Praca dla wybitnie uzdolnionych
Z pewnością nie jest to zawód dla każdego. Analityk danych powinien nie tylko posiadać wiedzę z zakresu matematyki, statystyki i ekonomii, ale i bardzo szybko się uczyć, myśleć nieszablonowo i działać zespołowo, a do tego wykazywać się świetną znajomością pojęć takich jak przetwarzanie równoległe, bazy relacyjne i nierelacyjne czy uczenie maszynowe. Istotna jest również wiedza z zakresu języków programowania, takich jak SQL, Python, R, c#/F# czy Scala.

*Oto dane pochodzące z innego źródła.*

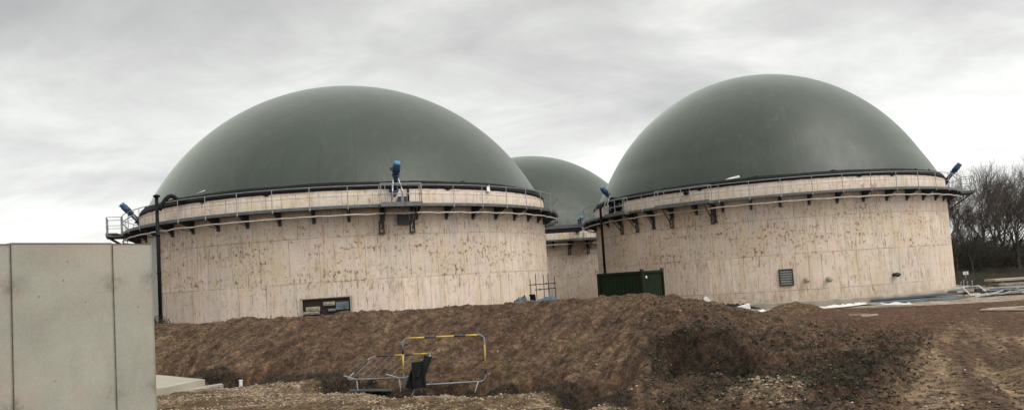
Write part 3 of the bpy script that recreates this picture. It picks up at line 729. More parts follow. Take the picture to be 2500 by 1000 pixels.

Od czego zacząć? W Polsce Szkoła Główna Handlowa uruchomiła niedawno dwusemestralne studia podyplomowe na kierunku Inżynieria Danych – Big Data. Koło Statystyki i Demografii SGH organizuje konferencje przybliżające te wątki studentom. Także Instytut Podstaw Informatyki PAN zachęca do podjęcia studiów podyplomowych na kierunku „Metody i narzędzia nowoczesnej analizy danych w biznesie”, a Politechnika Warszawska od 2012 organizuje seminaria poświęcone tematyce Big Data. W polskiej nauce pierwsze oznaki zainteresowania potencjałem tej branży są już widoczne.
Przyszłość Big Data i nieograniczone możliwości rozwoju
Szacuje się, że rynek Big Data rozwijać się będzie jeszcze intensywniej, a wartość globalnego rynku w 2020 roku przekroczy 203 mld dolarów. Analitykę Big Data zdominuje 5 trendów:
- zwrot ku chmurze zamiast rozwiązań on-premise;
- rosnąca rola Internetu Rzeczy;
- walka firm z dark data i orphaned data;
- wzbogacanie danymi systemów BI, CRM i ERP
- rosnące inwestycje na analitykę predyktywną i preskryptywną.

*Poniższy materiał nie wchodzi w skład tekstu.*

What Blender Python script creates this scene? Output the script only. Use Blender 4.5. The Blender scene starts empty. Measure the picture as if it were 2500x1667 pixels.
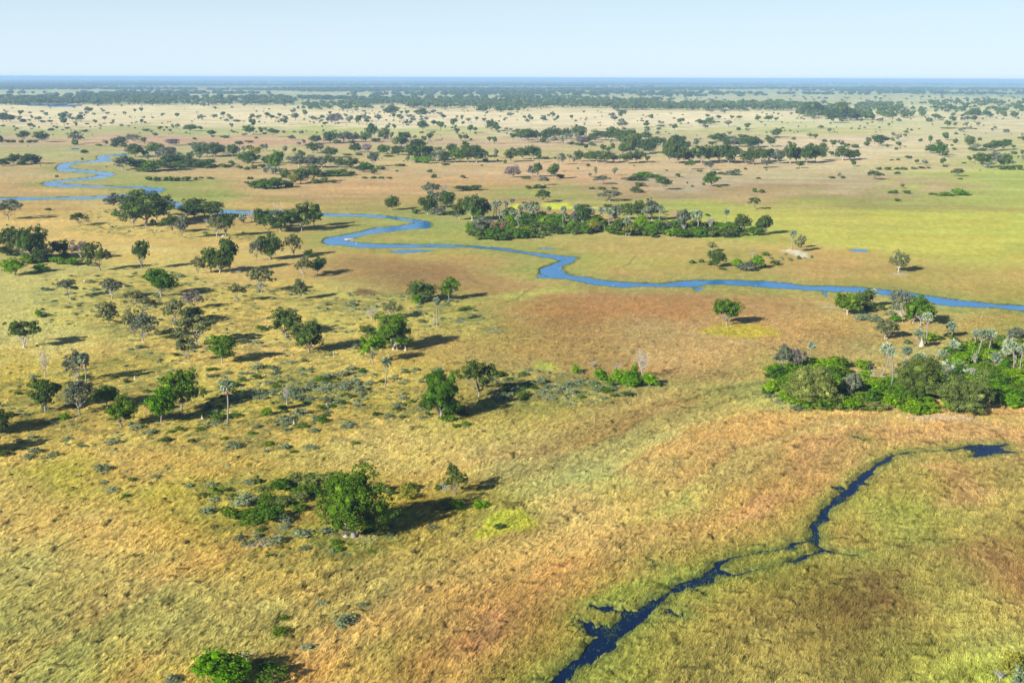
import bpy, math, random
import numpy as np
RS = np.random.RandomState(7)
random.seed(5)
C = bpy.context.scene.collection
SC = bpy.context.scene

# ------------------------------------------------------------------ camera geometry
FPX, CAMH = 2778.0, 90.0
PITCH = math.atan(643 / FPX); ROLL = math.radians(.183)
FW = np.array([0, math.cos(PITCH), -math.sin(PITCH)])
R0 = np.array([1.0, 0, 0]); U0 = np.array([0, math.sin(PITCH), math.cos(PITCH)])
RT = R0 * math.cos(ROLL) + U0 * math.sin(ROLL)
UP = U0 * math.cos(ROLL) - R0 * math.sin(ROLL)

def ray(x, y):
    return FW + (x - 1250) / FPX * RT - (y - 833.5) / FPX * UP
def ground_at(x, y):
    """the point of the flat plain seen at a spot of the photograph (2500 x 1667)"""
    d = ray(x, y); t = CAMH / -d[2]
    return d[0] * t, d[1] * t
def project(X, Y, Z=0.0):
    v0, v1, v2 = X, Y, Z - CAMH
    zc = v0 * FW[0] + v1 * FW[1] + v2 * FW[2]
    xr = v0 * RT[0] + v1 * RT[1] + v2 * RT[2]
    yu = v0 * UP[0] + v1 * UP[1] + v2 * UP[2]
    return 1250 + FPX * xr / zc, 833.5 - FPX * yu / zc
def height_of(bx, by, px):
    gx, gy = ground_at(bx, by); d = ray(bx, by - px)
    return CAMH + d[2] * gy / d[1]
def metres(bx, by, px):
    gx, gy = ground_at(bx, by)
    zc = gx * FW[0] + gy * FW[1] - CAMH * FW[2]
    return px * zc / FPX

CROPS = {'A': (0, 150, 2.352), 'D': (0, 450, 2.6133), 'E': (800, 450, 2.6133), 'F': (1600, 450, 2.6133),
         'G': (0, 1050, 2.541), 'H': (800, 1050, 2.541), 'I': (1600, 1050, 2.541),
         'J': (0, 180, 3.92), 'K': (500, 180, 3.92), 'L': (1000, 180, 3.92), 'M': (1500, 180, 3.92), 'N': (1900, 180, 3.92),
         'P': (1100, 470, 5.88), 'Q': (1500, 470, 5.88), 'R': (1850, 850, 6.72), 'S': (2150, 750, 5.226),
         'O': (0, 850, 4.704), 'T': (500, 1130, 4.704), 'X': (0, 0, 1.0), 'V': (0, 0, .9408)}
def nat(c, x, y):
    o = CROPS[c]; return o[0] + x / o[2], o[1] + y / o[2]

# ------------------------------------------------------------------ noise
_T = {}
def vn(x, y, seed=0):
    if seed not in _T:
        _T[seed] = np.random.RandomState(seed + 100).rand(512, 512).astype(np.float32)
    T = _T[seed]
    xi = np.floor(x).astype(np.int64); yi = np.floor(y).astype(np.int64)
    fx = (x - xi).astype(np.float32); fy = (y - yi).astype(np.float32)
    fx = fx * fx * (3 - 2 * fx); fy = fy * fy * (3 - 2 * fy)
    x0 = xi & 511; x1 = (xi + 1) & 511; y0 = yi & 511; y1 = (yi + 1) & 511
    a = T[x0, y0] * (1 - fx) + T[x1, y0] * fx
    b = T[x0, y1] * (1 - fx) + T[x1, y1] * fx
    return a * (1 - fy) + b * fy
def fbm(x, y, seed=0, octv=4, gain=.5):
    s = 0; a = 1; n = 0
    c, q = math.cos(.6), math.sin(.6)
    for i in range(octv):
        s = s + a * vn(x, y, seed + i); n += a; a *= gain
        x, y = (x * c - y * q) * 2.03 + 17.3, (x * q + y * c) * 2.03 + 5.7
    return s / n
def s2l(c):
    c = np.asarray(c, dtype=np.float64) / 255
    return np.where(c <= .04045, c / 12.92, ((c + .055) / 1.055) ** 2.4)
def sstep(a, b, x):
    t = np.clip((x - a) / (b - a), 0, 1); return t * t * (3 - 2 * t)

# ------------------------------------------------------------------ node helpers
def new_mat(name):
    m = bpy.data.materials.new(name); m.use_nodes = True
    nt = m.node_tree; nt.nodes.clear()
    out = nt.nodes.new('ShaderNodeOutputMaterial')
    return m, nt, out
def N(nt, t, **k):
    n = nt.nodes.new(t)
    for a, b in k.items(): setattr(n, a, b)
    return n
def L(nt, a, b): nt.links.new(a, b)
def mathn(nt, op, a, b=None, c=None):
    n = N(nt, 'ShaderNodeMath', operation=op)
    for i, v in enumerate((a, b, c)):
        if v is None: continue
        if isinstance(v, (int, float)): n.inputs[i].default_value = v
        else: L(nt, v, n.inputs[i])
    return n.outputs[0]

def foliage_mat(name, col, var=.35, trans=.2, nscale=5.5, hue=.035):
    m, nt, out = new_mat(name)
    geo = N(nt, 'ShaderNodeNewGeometry'); oi = N(nt, 'ShaderNodeObjectInfo'); tc = N(nt, 'ShaderNodeTexCoord')
    noi = N(nt, 'ShaderNodeTexNoise'); noi.inputs['Scale'].default_value = nscale; noi.inputs['Detail'].default_value = 2
    L(nt, tc.outputs['Object'], noi.inputs['Vector'])
    isl = mathn(nt, 'MULTIPLY_ADD', geo.outputs['Random Per Island'], 2 * var, 1 - var)
    ob = mathn(nt, 'MULTIPLY_ADD', oi.outputs['Random'], .36, .82)
    nz = mathn(nt, 'MULTIPLY_ADD', noi.outputs['Fac'], 2.0, .0)
    v = mathn(nt, 'MULTIPLY', mathn(nt, 'MULTIPLY', isl, ob), nz)
    hs = N(nt, 'ShaderNodeHueSaturation')
    hs.inputs['Color'].default_value = (*col, 1)
    h = mathn(nt, 'MULTIPLY_ADD', oi.outputs['Random'], -hue, .5 + hue / 2)
    h2 = mathn(nt, 'MULTIPLY_ADD', noi.outputs['Fac'], -hue * 1.5, hue * .75)
    L(nt, mathn(nt, 'ADD', h, h2), hs.inputs['Hue']); L(nt, v, hs.inputs['Value'])
    d = N(nt, 'ShaderNodeBsdfDiffuse'); t = N(nt, 'ShaderNodeBsdfTranslucent'); mx = N(nt, 'ShaderNodeMixShader')
    mx.inputs[0].default_value = trans
    L(nt, hs.outputs[0], d.inputs[0]); L(nt, hs.outputs[0], t.inputs[0])
    L(nt, d.outputs[0], mx.inputs[1]); L(nt, t.outputs[0], mx.inputs[2]); L(nt, mx.outputs[0], out.inputs[0])
    return m
def rough_mat(name, col, col2, scale=3.0, rough=.9, bump=.4):
    m, nt, out = new_mat(name)
    tc = N(nt, 'ShaderNodeTexCoord'); noi = N(nt, 'ShaderNodeTexNoise')
    noi.inputs['Scale'].default_value = scale; noi.inputs['Detail'].default_value = 5
    L(nt, tc.outputs['Object'], noi.inputs['Vector'])
    mx = N(nt, 'ShaderNodeMix', data_type='RGBA')
    mx.inputs[6].default_value = (*col, 1); mx.inputs[7].default_value = (*col2, 1)
    L(nt, noi.outputs['Fac'], mx.inputs[0])
    p = N(nt, 'ShaderNodeBsdfPrincipled'); p.inputs['Roughness'].default_value = rough
    L(nt, mx.outputs[2], p.inputs['Base Color'])
    b = N(nt, 'ShaderNodeBump'); b.inputs['Strength'].default_value = bump; b.inputs['Distance'].default_value = .05
    L(nt, noi.outputs['Fac'], b.inputs['Height']); L(nt, b.outputs[0], p.inputs['Normal'])
    L(nt, p.outputs[0], out.inputs[0])
    return m

FOL = {'k': ('dark', (.072, .112, .020)), 'g': ('leafy', (.084, .156, .010)), 'b': ('bright', (.126, .250, .004)), 'l': ('light', (.165, .200, .045)),
       'o': ('olive', (.165, .180, .065)), 'y': ('greyish', (.140, .158, .095)), 'v': ('twiggy', (.200, .165, .145)),
       'w': ('yellowish', (.235, .235, .030)), 'n': ('brownish', (.270, .190, .100)), 's': ('silvery', (.200, .245, .125)),
       'f': ('frond', (.245, .300, .175)), 'd': ('deadfrond', (.330, .250, .160))}
MAT = {k: foliage_mat('foliage_' + n, c) for k, (n, c) in FOL.items()}
MAT['bark'] = rough_mat('bark', (.30, .27, .23), (.15, .13, .11), 2.5)
MAT['palebark'] = rough_mat('pale_bark', (.46, .42, .37), (.28, .25, .21), 2.5)
MAT['palmbark'] = rough_mat('palm_bark', (.26, .23, .20), (.14, .12, .10), 4)
MAT['clay'] = rough_mat('termite_clay', (.42, .37, .29), (.30, .25, .19), 3)
MAT['deadwood'] = rough_mat('dead_wood', (.42, .37, .32), (.22, .19, .16), 4)
MAT['bird'] = rough_mat('white_feathers', (.8, .8, .78), (.7, .7, .68), 9, .8, .1)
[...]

Analitycy już w tym momencie mają prawie nieograniczone możliwości rozwoju kariery zawodowej, a wszystko wskazuje na to, że w najbliższych latach będą jeszcze bardziej rozchwytywani. Mogą oni pracować w dziale rozwoju biznesu, analizować trendy sprzedaży oraz trendy rynkowe w różnorodnych sektorach gospodarki. W zespołach data management znajdziemy świetnie wyszkolonych informatyków i fizyków, opracowujących algorytmy do obróbki trudnych do zliczenia informacji. Coraz częściej spotyka się ich również w firmach doradczych, które zaczynają świadczyć usługi z obszaru analityki danych klientom z wielu branż. Ścieżka kariery obejmuje tutaj zwykle różne stopnie: od Data Crunchera, przez Junior Data Scientista, po stanowisko Data Scientist oraz bardziej specjalistyczne kategorie, takie jak Data Software Developer czy Data Software Architect czy stanowiska managerskie.

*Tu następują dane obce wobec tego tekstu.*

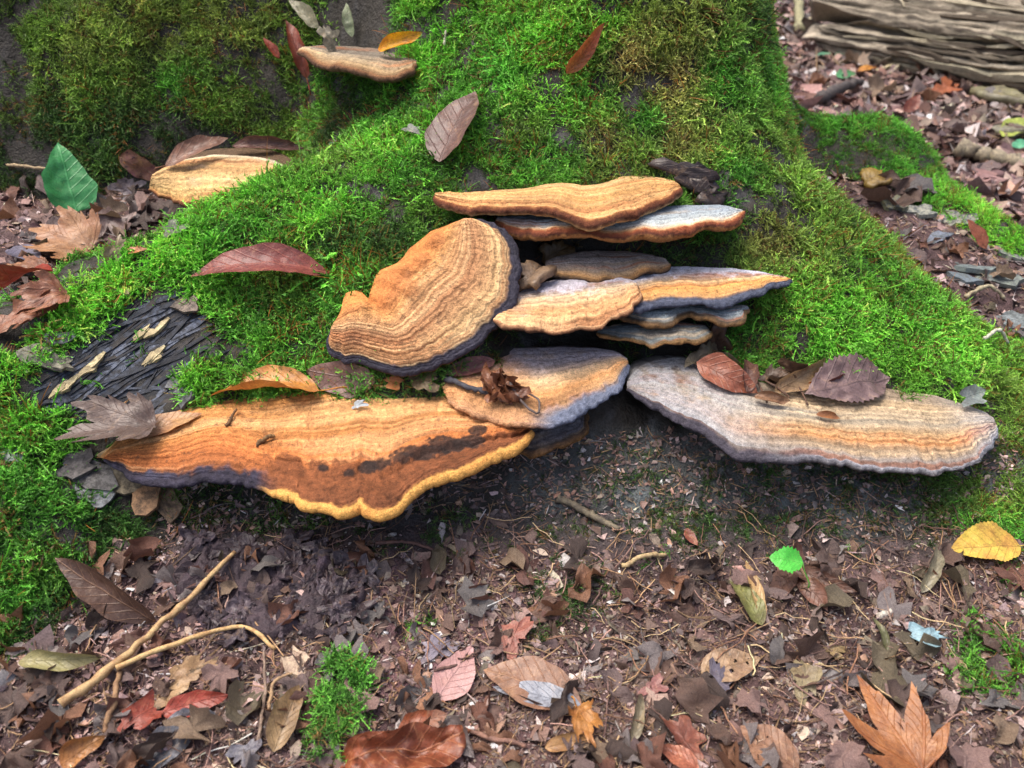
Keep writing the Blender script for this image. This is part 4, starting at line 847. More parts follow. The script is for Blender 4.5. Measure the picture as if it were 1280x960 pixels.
leaf('olive tan torn leaf bit at the left end of the pile on the right bracket', (866, 462), (896, 446), .7, (140, 124, 90), (110, 94, 70), 'oak', (.008, .012), .4, .6, .8, 0, .4, .25, seed=512)
leaf('wide mauve grey leaf with ragged edge on the right bracket', (1002, 500), (1106, 482), .52, (136, 108, 106), (118, 92, 92), 'fine', (.008, .014), .25, .3, .4, 0, .2, .10, peak=.55, serr=.06)
leaf('small orange brown curled scrap in front of the mauve grey leaf', (1018, 521), (1048, 526), .42, (190, 120, 60), (150, 88, 50), 'ovate', (.004, .004), .3, .5, 1.3)
leaf('pale grey folded moth shaped chip beside the right end of the right bracket', (1192, 508), (1222, 496), .6, (164, 176, 168), (110, 118, 116), 'scrap', (.010, .014), .2, .5, .9)
for k, (a, b) in enumerate((((930, 462), (958, 506)), ((986, 478), (1010, 508)), ((950, 486), (985, 500)))):
    twig(('thin brown stalk leaning out of the leaf pile', 'dark short stalk under the tan curled leaf', 'fine twig across the middle of the leaf pile')[k], [(*a, .012), ((a[0] + b[0]) / 2, (a[1] + b[1]) / 2, .008), (*b, .004)], .0012, .0009, (110, 80, 60), (76, 56, 46))
leaf('dark wet bark slab lying against the right end of the topmost shelf', (808, 210), (908, 246), .24, (74, 58, 54), (50, 42, 44), 'scrap', (.014, .012), .5, .2, .3, 0, .3, .15, name='bark_slab', cat='bark', thick=.009, veinamt=0, seed=5)
leaf('dark brown broken bark chunk on the second shelf under the wet bark slab', (858, 250), (904, 244), .7, (80, 62, 56), (54, 44, 42), 'scrap', (.012, .010), .2, .3, .4, 0, .3, .25, name='bark_slab', cat='bark', thick=.016, veinamt=0, seed=6)
leaf('purple grey bark flake beside the dark bark stick', (850, 214), (900, 240), .4, (84, 74, 80), (58, 50, 54), 'scrap', (.012, .012), .2, .4, .6, 0, 0, .2, name='bark_flake', cat='bark')
leaf('brown slab of dead wood beneath the thin grey shelves', (886, 450), (902, 404), .55, (104, 70, 50), (72, 52, 44), 'scrap', (.002, .004), .3, .2, .5, 0, .2, .25, name='dead_wood', cat='wood', thick=.006, stand=.5, veinamt=0, spots=.5, seed=9)
leaf('round tan brown fungus knob seen in the dark gap right of the round fungus', (652, 366), (684, 340), .9, (150, 120, 90), (124, 98, 74), 'scrap', (.010, .012), .2, .8, .6, name='fungus_knob', cat='fungus', thick=.008)
leaf('ochre fungus knob in the dark gap below the second shelf', (676, 332), (712, 310), .9, (120, 92, 52), (104, 80, 48), 'scrap', (.008, .010), .2, .8, .6, name='fungus_knob', cat='fungus', thick=.008)
# --- small left bracket and hollow
leaf('brown curled leaf draped along the back of the small left bracket', (206, 210), (286, 176), .34, (150, 100, 76), (120, 80, 62), 'ovate', (.006, .010), -.4, .7, .8, 0, .2, .1, stem=.15, stand=.8)
leaf('dark purple brown curled leaf on the right back of the small left bracket', (296, 192), (385, 194), .30, (116, 72, 62), (92, 58, 52), 'ovate', (.012, .010), .4, .3, 1.5, 0, .4, .1)
leaf('purple red leaf with a speckled tan half left of the small bracket', (150, 198), (208, 222), .55, (130, 76, 78), (164, 120, 76), 'ovate', (.008, .008), .6, .3, .5, 0, .2, .12, spots=.6)
leaf('bright green pointed leaf standing in the hollow at the left', (97, 268), (76, 184), .66, (56, 158, 80), (70, 176, 92), 'fine', (.012, .020), .25, .3, .35, .05, .1, .06, vein=(96, 190, 116), spots=.02, peak=.30, stand=.8)
twig('pale thin stick behind the bright green leaf', [(10, 209, .006), (50, 210, .008), (92, 216, .006)], .0022, .0016, (170, 150, 116), (136, 116, 88))
leaf('tan orange lobed leaf with ribbed veins in the hollow at the left', (114, 318), (40, 290), .95, (196, 140, 92), (182, 118, 74), 'maple', (.010, .012), .1, .4, .5, .1, .1, .08, vein=(120, 78, 48), seed=5, stem=.1, stand=.6)
leaf('vivid red curved leaf at the left edge', (2, 372), (70, 350), .5, (178, 48, 36), (150, 56, 36), 'ovate', (.010, .012), -.5, .6, .8)
leaf('crumpled rust lobed leaf at the left edge below the red leaf', (88, 372), (8, 404), .8, (176, 112, 78), (140, 78, 54), 'maple', (.010, .008), .2, .5, .7, .1, .3, .16, seed=77)
leaf('rust brown leaf folded over the left edge lowest of the pile', (0, 424), (46, 388), .8, (166, 100, 66), (130, 76, 52), 'oak', (.006, .008), -.2, .6, .7, 0, .3, .16, seed=78)
leaf('broad chestnut leaf lying flat at the left edge over the moss ridge', (70, 400), (14, 418), .6, (160, 98, 66), (126, 74, 50), 'oak', (.012, .010), .2, .5, .6, 0, .2, .15, seed=501)
leaf('faded tan rust leaf curled above the vivid red leaf', (60, 346), (10, 340), .55, (176, 120, 84), (150, 92, 62), 'maple', (.012, .010), .3, .6, .8, 0, .3, .15, seed=502)
leaf('dull orange leaf half hidden under the crumpled rust leaf', (44, 384), (80, 362), .6, (190, 112, 62), (150, 84, 52), 'ovate', (.008, .010), -.2, .4, .7)
leaf('blue grey leaf with dark spots beside the tan ribbed leaf', (20, 312), (52, 334), .5, (126, 122, 146), (96, 92, 112), 'ovate', (.004, .006), 0, .3, .4, spots=.5)
leaf('mauve crumpled leaf right of the tan ribbed leaf', (128, 300), (158, 270), .9, (150, 124, 118), (116, 92, 88), 'oak', (.006, .010), .2, .6, .7, 0, .2, .2, seed=79)
leaf('grey lilac leaf fold under the purple red leaf', (140, 244), (186, 236), .6, (140, 128, 136), (110, 98, 104), 'oak', (.008, .008), .3, .6, .7, 0, .3, .2, seed=80)
leaf('small orange scrap at the foot of the hollow', (162, 320), (188, 316), .5, (214, 132, 76), (196, 110, 60), 'scrap', (.006, .006), 0, .5, .6)
leaf('cream brown leaf scrap in the middle of the hollow', (138, 330), (152, 296), .6, (170, 150, 112), (140, 116, 90), 'oak', (.006, .008), 0, .5, .5, 0, 0, .2, seed=81)
leaf('grey green round leaf scrap near the moss ridge in the hollow', (206, 300), (240, 286), .7, (120, 130, 104), (96, 106, 84), 'scrap', (.006, .008), .2, .5, .4)
leaf('pinkish brown scrap under the small left bracket', (196, 262), (222, 284), .7, (164, 124, 108), (130, 96, 84), 'oak', (.006, .006), 0, .6, .6, 0, 0, .2, seed=82)
# --- on the moss
leaf('large red brown leaf arched on the moss above the black bark', (412, 346), (246, 352), .30, (156, 72, 62), (120, 52, 50), 'fine', (.010, .014), .35, 1.0, .5, .12, .1, .05, vein=(196, 120, 100), stem=.02)
leaf('mauve brown pointed leaf standing upright in the moss near the top', (552, 212), (597, 126), .52, (124, 88, 78), (106, 76, 70), 'fine', (.014, .016), -.25, .2, .4, .1, .2, .05)
leaf('orange red folded leaf with a thin yellow edge high on the moss', (706, 98), (749, 46), .36, (206, 92, 48), (190, 110, 48), 'ovate', (.010, .026), .6, .5, 1.2, 0, .3, .05)
leaf('red brown hooked leaf left of the flat top bracket', (388, 102), (366, 36), .36, (160, 72, 48), (136, 62, 46), 'ovate', (.010, .020), .4, .7, 1.4, 0, 1.0, .1, stem=.3)
leaf('tiny red leaf hanging in the moss beside the hooked leaf', (352, 78), (332, 52), .4, (184, 74, 46), (150, 60, 42), 'ovate', (.012, .012), .3, .3, .7)
leaf('bright yellow curled leaf on the flat top bracket', (474, 68), (530, 50), .42, (230, 176, 36), (204, 120, 30), 'ovate', (.008, .012), .7, 1.2, 1.5, 0, .8, .08)
leaf('pale olive leaf leaning on the bare bark at the top', (402, 40), (366, 4), .34, (154, 150, 112), (120, 118, 88), 'ovate', (.010, .010), .2, .4, .6)
leaf('green grey narrow leaf upright against the bare bark at the top', (446, 52), (440, 10), .34, (140, 158, 110), (112, 126, 90), 'ovate', (.010, .012), .3, .3, .7)
leaf('grey olive crumpled leaf behind the flat top bracket', (420, 62), (404, 36), .9, (136, 130, 104), (110, 104, 84), 'oak', (.010, .014), .2, .5, .6, 0, 0, .15, seed=83)
leaf('pale grey scrap on the moss near the upright mauve leaf', (505, 168), (530, 176), .4, (140, 144, 136), (110, 112, 108), 'scrap', (.010, .010))
leaf('blue white lichen scrap on the bare patch left of centre', (414, 180), (430, 188), .7, (176, 190, 206), (140, 150, 166), 'scrap', (.008, .008), 0, .5, .4, 0, 0, .2)
leaf('mottled yellow moss covered chunk between the two right roots', (1078, 238), (1112, 226), .9, (176, 140, 44), (140, 110, 48), 'scrap', (.008, .010), 0, .8, .7, 0, 0, .25, name='bark_chunk', cat='bark', thick=.006)
leaf('rust leaf standing up in the gully between the two right roots', (1232, 312), (1208, 276), .42, (176, 92, 60), (146, 76, 52), 'ovate', (.006, .008), .3, .3, .6, stand=.9)
# --- foreground leaves on the soil
leaf('long dark brown curled leaf leaning on the moss at the lower left', (196, 778), (74, 704), .36, (110, 78, 62), (86, 60, 50), 'fine', (.004, .016), -.5, .35, 1.1, .05, .6, .06, vein=(170, 130, 100))
leaf('pale olive twisted leaf at the lower left edge', (30, 830), (138, 826), .34, (168, 160, 100), (140, 130, 84), 'fine', (.008, .010), .5, .5, 1.5, 0, 1.6, .05, spots=.08, veinamt=.3)
leaf('red orange crumpled leaf left half under the forked twig', (150, 916), (206, 880), .7, (184, 74, 50), (150, 58, 42), 'oak', (.006, .010), .2, .6, .7, 0, .3, .16, seed=84)
leaf('red orange crumpled leaf right half below the forked twig', (206, 896), (290, 874), .42, (190, 72, 54), (156, 60, 44), 'ovate', (.008, .010), .4, .4, .9, 0, .5, .14)
leaf('spotted tan leaf under the right arm of the forked twig', (198, 872), (272, 826), .5, (186, 146, 94), (160, 112, 72), 'oak', (.006, .008), .2, .4, .4, 0, 0, .12, seed=85, spots=.6)
leaf('orange brown curled leaf at the bottom left corner', (78, 958), (140, 926), .6, (196, 128, 62), (160, 92, 48), 'ovate', (.006, .012), .4, .7, 1.1, 0, .3, .12)
leaf('blue grey wet leaf at the bottom left beside the curled orange leaf', (180, 960), (244, 918), .8, (110, 114, 126), (84, 86, 96), 'ovate', (.004, .006), 0, .3, .4, 0, 0, .12)
leaf('slate grey leaf overlapping the wet blue grey one', (205, 915), (280, 900), .5, (116, 120, 132), (90, 92, 102), 'ovate', (.004, .006), .2, .4, .6, 0, 0, .14)
leaf('grey lilac leaf by the bottom edge left of the moss clump', (290, 960), (330, 930), .7, (130, 132, 146), (104, 100, 112), 'oak', (.004, .006), 0, .5, .5, 0, 0, .14, seed=86)
leaf('tan folded leaf standing beside the green moss clump', (342, 944), (376, 868), .44, (170, 136, 88), (140, 106, 66), 'ovate', (.004, .012), .3, .4, .6, .25, .2, .08)
leaf('large glossy orange leaf with a green tip at the bottom edge', (416, 966), (588, 918), .38, (170, 84, 46), (128, 62, 40), 'fine', (.008, .012), .35, .7, 1.1, .15, .7, .3, vein=(206, 140, 96), spots=.5)
leaf('grey orange folded leaf at the right of the large glossy orange leaf', (500, 925), (562, 902), .6, (150, 108, 84), (176, 84, 46), 'ovate', (.012, .016), .3, .4, .9, 0, .2, .12)
leaf('grey mauve curled leaf end right of the large glossy orange leaf', (560, 900), (594, 950), .5, (128, 116, 116), (100, 88, 86), 'ovate', (.010, .006), .3, .5, 1.0)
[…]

Lista beneficjentów analizy Big Data także nie ma końca. Korzystają na tym szczególnie obszary związane z raportowaniem i księgowością, optymalizacją struktury IT oraz planowaniem finansowym. Możliwości są ogromne, stąd też Big Data to zbliżająca się rewolucja wielu aspektów naszego życia.